Of course, this does not represent an isolated attack, but is part
of a general phenomenon of attacks on public-sector workers. Recent postal
workers’ strikes are one obvious example of this. The only way to ensure decent
pay and conditions for all public sector workers is to organise all-out united
public-sector action. This should be organised and coordinated by the Trades
Councils, the local organs of the TUC. At the very least, the leaders of this
dispute should call on all Leeds City Council workers to come out in
solidarity.
We’re entering a period of increased class struggle, as workers
across the public and private sectors begin to fight back against twenty years
of attacks by Tory and Labour governments. The disputes at Lindsey, Visteon,
Vestas and now Leeds are but a foretaste of
what is to come. The working class is on the move!

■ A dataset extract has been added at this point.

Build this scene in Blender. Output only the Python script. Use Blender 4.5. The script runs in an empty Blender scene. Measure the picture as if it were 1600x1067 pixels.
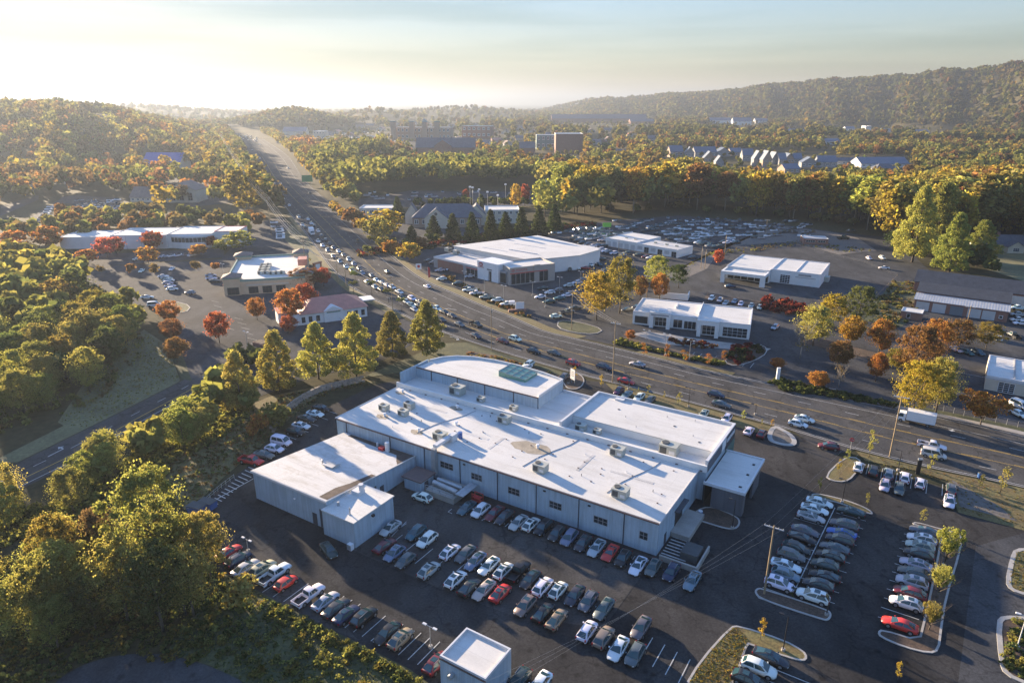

(STOP PRESS: New talks are now planned between the union and management, set to take place this coming Monday)
·
All-out
action until all pay cuts are reversed!
·
Support
the workers in struggle – don’t take your rubbish to scab-operated tips!
·
Union
leaders to give full support to the strike! Defy the anti-union laws!
·
Public sector workers must come together to fight the
threat of cuts and privatisation – for coordinated public sector action!
·
For
an elected, rank-and-file strike committee and a democratically-run strike!
·
Labour
to put workers, not bosses, first – Labour councillors to stand
shoulder-to-shoulder with workers in struggle! Leeds Labour Group must pledge
to reverse all pay cuts once in power!
·
No
to privatisations, expensive consultants and bullying management! For
publicly-owned, locally-accountable and democratically run public services, as
part of a socialist planned economy, providing jobs and good conditions for all!